* **Supplied material**:
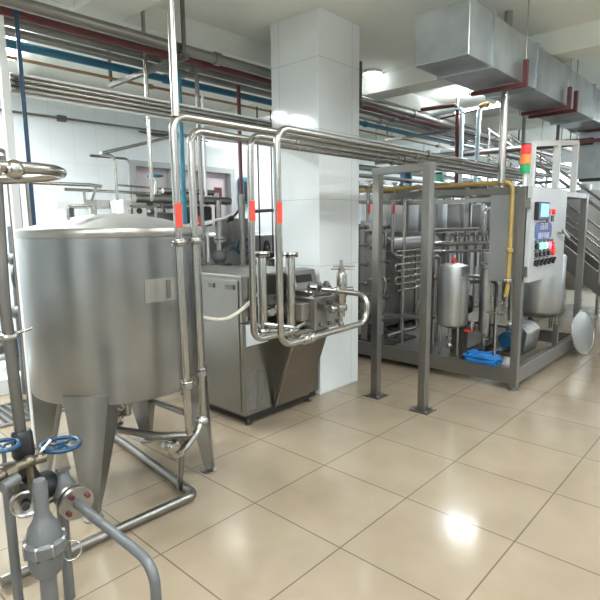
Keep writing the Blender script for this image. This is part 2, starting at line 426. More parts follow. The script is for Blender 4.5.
# clamp bar tying the first two pipes
cb = thing('pipe_tie', 'thin clamp bar joining the two pipes in front of the tank rim', 'bracket', (1.62, 2.32, 1.50))
MB().beam((1.47, 2.222, 1.50), (1.79, 2.435, 1.50), .010, .014).build('tie_bar', 'pipe', cb)
MB().ring((1.538, 2.2605, 1.51), (0, 0, 1), .031, .007).build('ring_clamp', 'pipe', cb); MB().ring((1.743, 2.406, 1.51), (0, 0, 1), .029, .007).build('ring_clamp', 'pipe', cb)
cb = thing('pipe_tie', 'thin clamp bar joining the two pipes near the tank bottom', 'bracket', (1.64, 2.36, .70))
MB().beam((1.49, 2.235, .76), (1.80, 2.435, .765), .010, .014).build('tie_bar', 'pipe', cb)
MB().ring((1.555, 2.275, .76), (0, 0, 1), .031, .007).build('ring_clamp', 'pipe', cb); MB().ring((1.748, 2.408, .765), (0, 0, 1), .029, .007).build('ring_clamp', 'pipe', cb)
# U-bend coupling between the drops
uc = thing('pipe_coupling', 'short curved coupling with clamp unions at the foot of the pipes', 'pipe coupling', (1.45, 2.30, .37))
MB().tube([(1.75, 2.41, .47), (1.68, 2.38, .40), (1.54, 2.32, .36), (1.46, 2.28, .36), (1.435, 2.27, .41), (1.43, 2.265, .45)], .022, bend=.03).build('bend', 'pipe', uc)
m = MB(); clamp(m, (1.445, 2.27, .435), (-.2, -.1, 1), .026); m.build('clamp', 'pipe', uc)
m = MB(); clamp(m, (1.735, 2.403, .45), (.4, .3, 1), .026); m.build('clamp', 'pipe', uc)
MB().tube([(1.43, 2.265, .45), (1.37, 2.24, .47)], .014).build('drain_stub', 'pipe', uc)
MB().sphere((1.60, 2.33, .44), .02).build('bolt_knob', 'black', uc)

# rack posts and cross head
rk = thing('pipe_rack', 'square-post steel goal frame carrying the four overhead pipes', 'pipe rack', (3.84, 2.36, 0))
for (x, y) in ((3.864, 2.62), (3.81, 2.10)):
    MB().box((x-.035, y-.035, .008), (x+.035, y+.035, 2.03)).build('post', 'post', rk, .004)
    bp = MB().box((x-.085, y-.085, 0), (x+.085, y+.085, .01)).build('base_plate', 'post', rk)
    for dx in (-.06, .06):
        for dy in (-.06, .06): MB().cyl((x+dx, y+dy, .01), (x+dx, y+dy, .022), .009, n=8).build('anchor_bolt', 'steel', bp)
MB().beam((3.868, 2.66, 2.035), (3.806, 2.06, 2.035), .07, .06).build('crossbar', 'post', rk)
for y, z in ((2.13, 0), (2.247, -.003), (2.35, -.018), (2.465, -.03)): MB().ring((3.84, y, RZ+z), (1, 0, 0), .027, .006).build('pipe_saddle', 'pipe', rk)
rk2 = thing('pipe_hanger', 'steel ceiling hanger holding the overhead pipes beyond the frame', 'hanger', (6.9, 2.28, 2.1))
MB().box((6.87, 2.04, 2.05), (6.92, 2.52, 2.083)).build('hanger_bar', 'post', rk2)
for y in (2.06, 2.47): MB().box((6.88, y, 2.10), (6.91, y+.03, CZ)).build('hanger_rod', 'post', rk2)

# ------------------------------------------------------------------ homogeniser
hm = thing('homogenizer', 'steel cased homogenizer machine with slanted front chute beside the tiled column', 'machine', (2.95, 3.3, 0))
MB().prism([(2.54, 2.94, .10), (2.81, 2.94, .10), (3.42, 2.94, .10), (3.42, 3.95, .10), (2.54, 3.95, .10)], (0, 0, .74)).build('casing', 'cab', hm, .006)
MB().box((2.54, 3.16, .845), (3.42, 3.95, 1.195)).box((2.54, 2.94, .845), (2.60, 3.16, 1.195)).build('upper_casing', 'cab', hm, .005)
MB().box((2.525, 2.925, 1.195), (3.10, 3.97, 1.212)).build('top_cover', 'steel', hm, .003)
MB().box((2.60, 2.94, .845), (3.42, 3.16, .86)).build('deck', 'steel', hm)
MB().box((2.60, 2.96, .05), (3.40, 3.9, .10)).build('plinth', 'black', hm)
# corner trims and doors
sd = MB().box((2.532, 2.98, .13), (2.542, 3.9, 1.17)).build('side_door', 'cab', hm, .003)
MB().box((2.522, 3.02, 1.10), (2.534, 3.12, 1.135)).build('door_handle', 'dark', sd)
MB().box((2.522, 3.26, 1.10), (2.534, 3.33, 1.135)).build('door_handle', 'dark', sd)
MB().box((2.545, 2.930, .125), (2.80, 2.942, .835)).build('front_panel', 'cab', hm, .003)
lv = MB()
for cx in (2.605, 2.70):
    for i in range(17):
        z = .15+i*.0182
        lv.prism([(cx-.028, 2.931, z), (cx-.028, 2.919, z+.003), (cx-.028, 2.931, z+.011)], (.056, 0, 0))
lv.build('louvre_vent', 'shell', hm)
MB().box((2.556, 2.921, .665), (2.782, 2.93, .83)).build('rating_label', 'label', hm, label='pale rectangular label')
for (x, y) in ((2.62, 3.0), (3.34, 3.0), (2.62, 3.85), (3.34, 3.85)):
    MB().lathe((x, y, 0), [(0, 0), (.03, 0), (.03, .012), (.012, .015), (.012, .055), (0, .055)], n=16).build('levelling_foot', 'dark', hm)
# chute: leaning hopper
ch = MB().prism([(2.86, 2.945, .115), (2.86, 2.70, .735), (2.86, 2.945, .80)], (.40, 0, 0)).build('chute', 'cab', hm, .004)
MB().prism([(2.85, 2.935, .10), (2.85, 2.925, .10), (2.85, 2.685, .735), (2.85, 2.695, .735)], (.42, 0, 0)).build('chute_panel', 'cab', ch)
MB().prism([(2.846, 2.932, .10), (2.846, 2.918, .10), (2.846, 2.678, .735), (2.846, 2.692, .735)], (.012, 0, 0)).build('edge_strip', 'pipe', ch)
MB().box((3.20, 2.66, .74), (3.42, 2.95, .80)).box((2.86, 2.69, .735), (3.42, 2.95, .765)).build('chute_shelf', 'steel', hm)
# back control console with display
co = MB().prism([(3.12, 3.04, 1.0), (3.12, 2.99, 1.03), (3.12, 3.03, 1.19), (3.12, 3.16, 1.20), (3.12, 3.16, 1.0)], (.36, 0, 0)).build('control_console', 'cab', hm, .004)
MB().prism([(3.22, 2.997, 1.09), (3.22, 3.010, 1.155), (3.22, 3.02, 1.155), (3.22, 3.01, 1.09)], (.19, 0, 0)).build('display', 'black', co)
MB().prism([(3.15, 2.99, 1.06), (3.15, 3.0, 1.11), (3.15, 3.01, 1.11), (3.15, 3.0, 1.06)], (.05, 0, 0)).build('console_label', 'label', co)
MB().box((3.06, 2.98, .86), (3.44, 3.16, 1.0)).build('gear_housing', 'dark', hm, .01)
# belt and crank area: rods behind the dampers
for i, x in enumerate((2.70, 2.83, 2.96)):
    MB().cyl((x, 2.78, .93), (x, 3.16, .93), .03).lathe((x, 2.86, .93), [(.03, -.02), (.045, -.015), (.045, .015), (.03, .02)], axis=(0, 1, 0), n=16).build('plunger_rod', 'pipe', hm)
MB().box((2.64, 3.02, .87), (3.02, 3.15, 1.02)).build('plunger_housing', 'dark', hm, .01)
# cylinder head block
hd = MB().box((2.99, 2.60, .765), (3.32, 2.88, 1.02)).build('pump_head', 'steel', hm, .008)
MB().box((2.90, 2.66, .84), (2.99, 2.84, .98)).build('head_block', 'steel', hd, .006)
MB().box((3.03, 2.66, 1.02), (3.28, 2.84, 1.06)).build('head_cover', 'steel', hd, .006)
for (x, z) in ((3.05, .80), (3.05, .97), (3.27, .80), (3.27, .97), (3.16, .80), (3.16, .97)):
    MB().cyl((x, 2.60, z), (x, 2.575, z), .017, n=6).build('bolt', 'dark', hd)
for x in (3.06, 3.155, 3.25):
    MB().cyl((x, 2.70, 1.05), (x, 2.70, 1.11), .032, n=16).cyl((x, 2.70, 1.11), (x, 2.70, 1.125), .022, n=6).build('valve_cap', 'steel', hd)
    MB().cyl((x, 2.66, 1.075), (x, 2.70, 1.075), .016, n=12).build('port_hole', 'black', hd)
MB().tube([(3.06, 2.62, 1.09), (3.06, 2.70, 1.09)], .03).build('inlet_union', 'pipe', hd)
# dampers
for (x, z0, z1) in ((2.57, .79, 1.385), (2.875, .72, 1.365)):
    dm = MB().lathe((x, 2.75, 0), [(0, z0+.02), (.022, z0+.02), (.030, z0+.05), (.036, z0+.09), (.036, z1-.03), (.034, z1-.02), (0, z1-.02)], n=24).build('pulsation_damper', 'pipe', hm)
    MB().lathe((x, 2.75, 0), [(0, z1-.025), (.06, z1-.025), (.064, z1-.012), (.052, z1-.006), (.064, z1), (.06, z1+.012), (0, z1+.012)], n=24).build('cap_flange', 'pipe', dm)
    MB().lathe((x, 2.75, 0), [(0, z0-.02), (.05, z0-.02), (.055, z0), (.045, z0+.012), (.055, z0+.022), (.05, z0+.04), (0, z0+.04)], n=24).build('base_flange', 'pipe', dm)
    MB().cyl((x-.07, 2.75, z0+.06), (x+.07, 2.75, z0+.06), .012).sphere((x-.07, 2.75, z0+.06), .02).sphere((x+.07, 2.75, z0+.06), .018).build('clamp_screw', 'steel', dm)
MB().tube([(2.57, 2.75, .80), (2.57, 2.75, .81), (2.875, 2.75, .765), (3.01, 2.72, .82)], .024, bend=.02).build('suction_manifold', 'pipe', hm)
# pressure valve with T handle
va = V((3.19, 2.50, 0))
pv = MB().lathe(va, [(0, .86), (.03, .86), (.03, .90), (.045, .91), (.052, .93), (.045, .955), (.03, .965), (.03, 1.0), (.036, 1.01), (.036, 1.20), (.03, 1.215), (.022, 1.22), (.022, 1.25), (0, 1.25)], n=24).build('pressure_valve', 'pipe', hm)
MB().cyl(va+V((-.05, .04, 1.262)), va+V((.09, -.07, 1.262)), .008, n=10).build('t_handle', 'steel', pv)
MB().cyl(va+V((0, 0, 1.24)), va+V((0, 0, 1.31)), .013, n=12).build('spindle', 'steel', pv)
MB().cyl(va+V((0, 0, .93)), va+V((-.10, .02, .93)), .018).lathe(va+V((-.10, .02, .93)), [(0, -.015), (.032, -.015), (.036, 0), (.032, .015), (0, .015)], axis=(1, -.2, 0), n=20).build('side_port', 'pipe', pv)
MB().cyl(va+V((0, .02, .93)), va+V((0, .16, .93)), .026).build('valve_neck', 'pipe', pv)
MB().cyl(va+V((0, 0, .88)), va+V((0, -.0, .80)), .012).lathe(va+V((0, 0, .80)), [(0, -.02), (.02, -.02), (.024, 0), (.02, .015), (0, .015)], n=16).build('gauge_tap', 'pipe', pv)
vb = V((3.29, 2.56, 0))
sv = MB().lathe(vb, [(0, .95), (.026, .95), (.026, 1.0), (.034, 1.01), (.034, 1.18), (.02, 1.20), (.02, 1.235), (0, 1.235)], n=20).build('relief_valve', 'pipe', hm)
MB().cyl(vb+V((-.09, .05, 1.23)), vb+V((.08, -.06, 1.23)), .007, n=10).build('t_handle', 'steel', sv)
MB().cyl(vb+V((0, 0, .98)), vb+V((-.02, .12, .96)), .024).cyl(vb+V((0, 0, 1.06)), vb+V((.10, -.02, 1.06)), .02).build('valve_neck', 'pipe', sv)
# hose
single('drain_hose', MB().tube([(1.98, 2.98, 1.02), (2.10, 2.84, .965), (2.25, 2.80, .93), (2.40, 2.84, .955), (2.55, 2.88, 1.0), (2.70, 2.95, 1.06), (2.84, 3.03, 1.02)], .013, bend=.08),
       'hosewhite', 'thin milky hose sagging from the tank to the homogenizer', 'hose')

# ------------------------------------------------------------------ foreground valve cluster
fv = thing('gate_valve', 'gate valve with blue handwheel beside the big tank legs', 'valve', (.80, 2.08, .52))
MB().lathe((.80, 2.08, 0), [(0, .46), (.035, .46), (.045, .50), (.045, .54), (.028, .57), (.022, .60), (.030, .605), (.030, .62), (0, .62)], n=20).build('bonnet', 'cast', fv)
MB().prism([(.775, 2.06, .61), (.79, 2.06, .69), (.81, 2.06, .69), (.825, 2.06, .61)], (0, .04, 0)).build('yoke', 'steel', fv)
MB().cyl((.80, 2.08, .60), (.80, 2.08, .725), .009).build('spindle', 'steel', fv)
wh = MB().ring((.80, 2.08, .715), (.03, -.02, 1), .072, .0095, n=40).build('handwheel', 'blue', fv, label='blue round handwheel')
MB().cyl((.80, 2.12, .0), (.80, 2.12, .46), .022).build('support_leg', 'cast', fv)
s_ = MB()
for k in range(4):
    a = k*PI/2+.5; s_.tube([(.80, 2.08, .718), (.80+.036*math.cos(a), 2.08+.036*math.sin(a), .708), (.80+.07*math.cos(a), 2.08+.07*math.sin(a), .715)], .006, n=8)
s_.lathe((.80, 2.08, .715), [(0, -.012), (.016, -.012), (.016, .012), (0, .012)], n=16).build('spokes', 'blue', wh)
MB().cyl((.80, 2.18, .50), (.80, 1.99, .50), .042, n=24).sphere((.80, 2.08, .50), .052).build('valve_body', 'cast', fv)
MB().lathe((.80, 2.0, .50), [(0, -.008), (.066, -.008), (.066, .010), (0, .010)], axis=(0, 1, 0), n=32).build('flange', 'plate', fv)
ff = thing('flanged_pipe', 'grey pipe with a round bolted flange leading forward over the floor', 'pipe', (.80, 1.97, .50))
MB().lathe((.80, 1.97, .50), [(0, -.009), (.066, -.009), (.066, .009), (0, .009)], axis=(0, 1, 0), n=32).build('flange', 'plate', ff)
for k in range(4):
    a = k*PI/2+.55; MB().cyl((.80+.046*math.cos(a), 1.965, .50+.046*math.sin(a)), (.80+.046*math.cos(a), 1.945, .50+.046*math.sin(a)), .011, n=6).build('bolt', 'maroon', ff)
MB().tube([(.80, 1.97, .50), (.80, 1.72, .50), (.80, 1.40, .50), (.80, 1.40, 0)], .018, bend=.08).build('pipe_run', 'cast', ff)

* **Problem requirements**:
Would you reproduce the lines above, from the very first through the line containing "2.33, .44), .02).build('bolt_knob', 'black', uc)", exactly and without the pictures?

* **Expected answer**:
Keep writing the Blender script for this image. This is part 2, starting at line 426. More parts follow. The script is for Blender 4.5.
# clamp bar tying the first two pipes
cb = thing('pipe_tie', 'thin clamp bar joining the two pipes in front of the tank rim', 'bracket', (1.62, 2.32, 1.50))
MB().beam((1.47, 2.222, 1.50), (1.79, 2.435, 1.50), .010, .014).build('tie_bar', 'pipe', cb)
MB().ring((1.538, 2.2605, 1.51), (0, 0, 1), .031, .007).build('ring_clamp', 'pipe', cb); MB().ring((1.743, 2.406, 1.51), (0, 0, 1), .029, .007).build('ring_clamp', 'pipe', cb)
cb = thing('pipe_tie', 'thin clamp bar joining the two pipes near the tank bottom', 'bracket', (1.64, 2.36, .70))
MB().beam((1.49, 2.235, .76), (1.80, 2.435, .765), .010, .014).build('tie_bar', 'pipe', cb)
MB().ring((1.555, 2.275, .76), (0, 0, 1), .031, .007).build('ring_clamp', 'pipe', cb); MB().ring((1.748, 2.408, .765), (0, 0, 1), .029, .007).build('ring_clamp', 'pipe', cb)
# U-bend coupling between the drops
uc = thing('pipe_coupling', 'short curved coupling with clamp unions at the foot of the pipes', 'pipe coupling', (1.45, 2.30, .37))
MB().tube([(1.75, 2.41, .47), (1.68, 2.38, .40), (1.54, 2.32, .36), (1.46, 2.28, .36), (1.435, 2.27, .41), (1.43, 2.265, .45)], .022, bend=.03).build('bend', 'pipe', uc)
m = MB(); clamp(m, (1.445, 2.27, .435), (-.2, -.1, 1), .026); m.build('clamp', 'pipe', uc)
m = MB(); clamp(m, (1.735, 2.403, .45), (.4, .3, 1), .026); m.build('clamp', 'pipe', uc)
MB().tube([(1.43, 2.265, .45), (1.37, 2.24, .47)], .014).build('drain_stub', 'pipe', uc)
MB().sphere((1.60, 2.33, .44), .02).build('bolt_knob', 'black', uc)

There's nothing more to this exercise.